======== MATERIAL PROVIDED ========

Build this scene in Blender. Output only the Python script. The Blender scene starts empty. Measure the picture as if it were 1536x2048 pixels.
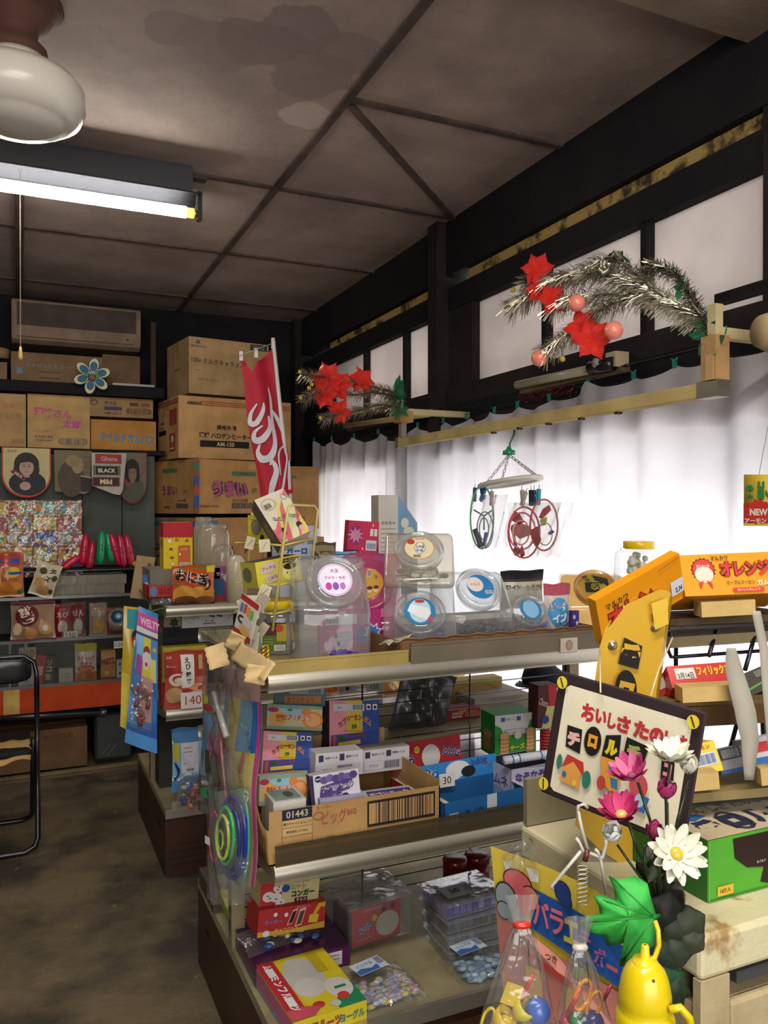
import bpy, math, random
from mathutils import Vector, Matrix
from math import sin, cos, pi, radians as R
random.seed(7)
SC = bpy.context.scene
COL = SC.collection
# ---------------------------------------------------------------- camera
CAM = Vector((0, 0, 1.42)); F = 1620.0; YAW = R(24.2); PIT = R(-0.3)
cd = bpy.data.cameras.new('camera'); cam = bpy.data.objects.new('camera', cd); COL.objects.link(cam)
cd.sensor_fit = 'VERTICAL'; cd.sensor_height = 36; cd.lens = 36 * F / 2048; cd.clip_start = .05
cam.location = CAM; cam.rotation_euler = (pi/2 + PIT, 0, -YAW)
SC.camera = cam
# ---------------------------------------------------------------- world, light, exposure
w = bpy.data.worlds.new('world'); SC.world = w; w.use_nodes = True
w.node_tree.nodes['Background'].inputs[0].default_value = (.80, .90, 1, 1)
w.node_tree.nodes['Background'].inputs[1].default_value = .25
def area(name, loc, rot, sx, sy, e, col=(1, 1, 1)):
    l = bpy.data.lights.new(name, 'AREA'); l.shape = 'RECTANGLE'; l.size = sx; l.size_y = sy; l.energy = e; l.color = col
    o = bpy.data.objects.new(name, l); COL.objects.link(o); o.location = loc; o.rotation_euler = rot; return o
area('daylight_window', (2.5, 2.45, .98), (0, R(90), 0), .62, 2.3, 62, (1, .98, 1))
area('daylight_window_far', (2.45, 4.5, 1.15), (0, R(90), 0), .8, 1.2, 26, (1, .96, .94))
area('daylight_transom', (2.3, 2.9, 2.14), (0, R(90), 0), .5, 3.4, 26, (1, .95, .93))
area('entrance_daylight', (-.3, -1.9, 1.7), (R(84), 0, R(-8)), 3.0, 1.8, 102, (1, .97, .93))
area('ceiling_tube_front', (.2, .2, 2.66), (R(12), 0, 0), 1.2, .12, 40, (1, .95, .86))
SC.view_settings.view_transform = 'Standard'; SC.view_settings.look = 'None'
SC.view_settings.exposure = 0.0; SC.view_settings.gamma = 1
SC.view_settings.use_curve_mapping = False
SC.cycles.transparent_max_bounces = 32; SC.cycles.max_bounces = 8; SC.cycles.sample_clamp_indirect = 6
SC.cycles.use_denoising = True
# ---------------------------------------------------------------- pixel helpers: a photo point on a known plane of the room
_f = Vector((sin(YAW)*cos(PIT), cos(YAW)*cos(PIT), sin(PIT))); _r = Vector((cos(YAW), -sin(YAW), 0)); _u = _r.cross(_f)
def ray(px, py): return _f + _r*((px-768)/F) + _u*((1024-py)/F)
def on(ax, v, px, py):
    r = ray(px, py); i = 'XYZ'.index(ax); return CAM + r*((v-CAM[i])/r[i])
def at(px, py, d): return CAM + ray(px, py)*d
# ---------------------------------------------------------------- materials
MATS = {}
def lin(h):
    h = h.lstrip('#'); c = [int(h[i:i+2], 16)/255 for i in (0, 2, 4)]
    return tuple(x/12.92 if x < .04045 else ((x+.055)/1.055)**2.4 for x in c) + (1,)
def newmat(n):
    m = bpy.data.materials.new(n); m.use_nodes = True; t = m.node_tree; t.nodes.clear()
    o = t.nodes.new('ShaderNodeOutputMaterial'); return m, t, o
def N(t, ty, **k):
    n = t.nodes.new(ty)
    for a, v in k.items():
        if a in n.inputs: n.inputs[a].default_value = v
        else: setattr(n, a, v)
    return n
def M(key):
    """'#hex' paper, 'g#hex' glossy print, 'm#hex' metal, 'w#hex' worn cardboard or wood, 'e#hex:strength' lamp, else a special one"""
    if key in MATS: return MATS[key]
    m = SPECIAL[key]() if key in SPECIAL else simple(key)
    MATS[key] = m; return m
def simple(key):
    kind = 'c' if key[0] == '#' else key[0]; hx = key[key.index('#'):]; s = 1
    if ':' in hx: hx, s = hx.split(':'); s = float(s)
    m, t, o = newmat('surface_' + key.replace('#', '').replace(':', '_'))
    c = lin(hx)
    if kind == 'e':
        e = N(t, 'ShaderNodeEmission', Color=c, Strength=s); t.links.new(e.outputs[0], o.inputs[0]); return m
    b = N(t, 'ShaderNodeBsdfPrincipled'); b.inputs['Base Color'].default_value = c
    b.inputs['Roughness'].default_value = {'c': .62, 'g': .25, 'm': .35, 'w': .75, 't': .3}[kind]
    b.inputs['Specular IOR Level'].default_value = {'c': .3, 'g': .5, 'm': .5, 'w': .2, 't': .5}[kind]
    if kind == 'm': b.inputs['Metallic'].default_value = .85
    if kind in 'cw':
        tc = N(t, 'ShaderNodeTexCoord'); no = N(t, 'ShaderNodeTexNoise', Scale=9.0 if kind == 'w' else 14.0, Detail=5.0)
        mx = N(t, 'ShaderNodeMix', data_type='RGBA', blend_type='MULTIPLY'); mx.inputs[0].default_value = 1
        rp = N(t, 'ShaderNodeMapRange'); k = .72 if kind == 'w' else .88
        rp.inputs[1].default_value = .3; rp.inputs[2].default_value = .65; rp.inputs[3].default_value = k; rp.inputs[4].default_value = 1.02
        t.links.new(tc.outputs['Object'], no.inputs['Vector']); t.links.new(no.outputs[0], rp.inputs[0])
        mx.inputs[6].default_value = c; t.links.new(rp.outputs[0], mx.inputs[7]); t.links.new(mx.outputs[2], b.inputs['Base Color'])
    if kind == 't':
        tr = N(t, 'ShaderNodeBsdfTranslucent', Color=c); mi = N(t, 'ShaderNodeMixShader'); mi.inputs[0].default_value = .35
        t.links.new(b.outputs[0], mi.inputs[1]); t.links.new(tr.outputs[0], mi.inputs[2]); t.links.new(mi.outputs[0], o.inputs[0]); return m
    t.links.new(b.outputs[0], o.inputs[0]); return m
def film(tint, haze, hazecol, fres=1.0, rough=.08, bump=0.0, scale=40, pw=4.0):
    m, t, o = newmat('clear_film')
    tr = N(t, 'ShaderNodeBsdfTransparent', Color=lin(tint)); gl = N(t, 'ShaderNodeBsdfGlossy', Roughness=rough)
    df = N(t, 'ShaderNodeBsdfDiffuse', Color=lin(hazecol)); tl = N(t, 'ShaderNodeBsdfTranslucent', Color=lin(hazecol))
    lw = N(t, 'ShaderNodeLayerWeight'); lw.inputs[0].default_value = .5; fr = N(t, 'ShaderNodeMath', operation='POWER'); fr.inputs[1].default_value = pw; t.links.new(lw.outputs['Facing'], fr.inputs[0])
    mu = N(t, 'ShaderNodeMath', operation='MULTIPLY_ADD'); mu.inputs[1].default_value = .8*fres; mu.inputs[2].default_value = .045*fres; mu.use_clamp = True
    a = N(t, 'ShaderNodeMixShader'); a.inputs[0].default_value = .5
    b = N(t, 'ShaderNodeMixShader'); b.inputs[0].default_value = haze
    c = N(t, 'ShaderNodeMixShader')
    L = t.links.new
    L(df.outputs[0], a.inputs[1]); L(tl.outputs[0], a.inputs[2]); L(tr.outputs[0], b.inputs[1]); L(a.outputs[0], b.inputs[2])
    L(fr.outputs[0], mu.inputs[0]); L(mu.outputs[0], c.inputs[0]); L(b.outputs[0], c.inputs[1]); L(gl.outputs[0], c.inputs[2]); L(c.outputs[0], o.inputs[0])
    if bump:
        tc = N(t, 'ShaderNodeTexCoord'); no = N(t, 'ShaderNodeTexNoise', Scale=float(scale), Detail=3.0); bp = N(t, 'ShaderNodeBump'); bp.inputs['Strength'].default_value = bump; bp.inputs['Distance'].default_value = .01
        L(tc.outputs['Object'], no.inputs['Vector']); L(no.outputs[0], bp.inputs['Height']); L(bp.outputs[0], gl.inputs['Normal']); L(bp.outputs[0], lw.inputs['Normal'])
    return m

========

- [BRIEF]:
Using the listing above, list every line in which the string "scene" occurs.

- [PROBLEM SOLUTION]:
Build this scene in Blender. Output only the Python script. The Blender scene starts empty. Measure the picture as if it were 1536x2048 pixels.
SC = bpy.context.scene